Alman Nazi Devletenin Elen halkına yaptığı ikinci saldırı 1941-1945 yılları arasını kapsar. Faşist İtalya’ya yardıma koşan Naziler, Bulgaristan ve Romanya itifakı ile Yunanistan ve Yugoslavya’ya 1941 yıllı ilk baharında saldırmış ve 2 ay süren ve Sovyetler Birliğine saldırıyı en az iki ay geçiktiren bir direnişten sonra işgal edebilmiştir. Avrupa’nın en kitlesel Nazi ve Faşist güçlerine karşı direnişlerin büyük kısmı Anadolu’dan gelmiş Rum toplumu tarafında gerçekleştirilmiştir. Başkent Atina’nın cevresini oluşturan Yeni İzmir, İznik, Kesariani (Kayseri) , Yeni Alaşehir (Filadefia), Kaliteaö, Yeni Ionia semtleri, Alman işgaline karşı en azimli direnişi gerçekleştirdiklerinden yıkıcı misillemelere uğramıştır. 1 Mayıs 1944 günü Alman işgal güçleri 200 Kesariani işci gencini kurşuna dizmesi küçük bir örnektir. Yunanistan İkinci Dünya savaşına katılan ülkelerin içinde en büyük insan kaybına uğrayan halkıdır (%13). 1941-42 kışında Alman işgal güçlerinin uyguladığı yiyecek maddelerini yağması ile Atina ve Selanik’te yaratılan açlık, soykırım niteliğini taşımaktadır. İşgal güçlerinin ülkenin altyapısına verdiği zararlar %50 seviyesinde olup, Yunanistan Merkez bankasının altınına el koyması da buna eklenirse Nazi işgalinin neye mal olduğu daha kolay anlaşılabilir. 1946 dan sonra iktidarda bulunan ve tümü “Ne olursa olsun, biz Batı’ya aitiz” prensibine dayanan Yunanistan hükümetleri, Almanya’nın bu yıkıcılığına karşı hiç bir zaman Almanya’dan savaş tazminatı talep etmemişler, bu konuyu hiçbir zaman Uluslarası Mahkemelerin gündemine taşımamışlardır. Şu anda söz konusu olan ve ödenmesi istenen 350 Bilyon Euro “borç” Nazilerin yıkıcılığına karşılık Almanya’dan istenmesi ve Almanya’nın ödemesi gereken savaş tazminatına yakın olduğu son zamanda yapılan çalışmalardan ortaya çıkmaktadır. Kısaca Yunanistan’ın borcu yoktur.
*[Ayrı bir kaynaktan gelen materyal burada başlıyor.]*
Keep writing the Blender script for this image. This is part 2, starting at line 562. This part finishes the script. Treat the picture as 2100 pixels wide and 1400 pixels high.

Bu bakımdan aslında sorun gecikmiş bir adalet sorunudur!
Yukarıda anlatılan sahne daha derindeki tarihsel gerçekleri de ortaya çıkarmaktadır. Son yıllarda Doğu Avrupa ve Orta Doğu coğrafyasında gelişen olaylar, bir kere daha, Batının yeni-sömürgeci güçlerinin ulusal devletleri istikrarsızlaştırarak çökerterek ve yerel halkaları birbirine çatıştırarak çıkarlarını sağlamaları açıkça göstermektedir. Bu gerçek hepimiz tarafından anlaşılmalıdır. Ancak halklarımızın arasında barış ve gerçek anlamda dayanışma yeni bir yüz yıl kaybı faciasını önleyebilir. Aynı zamanda Almanya iktidarlarının İkinci Cihan savaşından sonra gerçekten akıl değiştirmediğini ve Avrupa Birliğinin ne kadar uzak bir rüya olduğunu göstermektedir.
Her ne kadar gelişmeler karamsarlık yaratmakla beraber binlerce yıl asılmaz medeniyetler yaratmış Elen kalkı bu zorlukları da aşayabilecek potansiyele sahip olduğu hiç kimse tarafından unutulmamalıdır.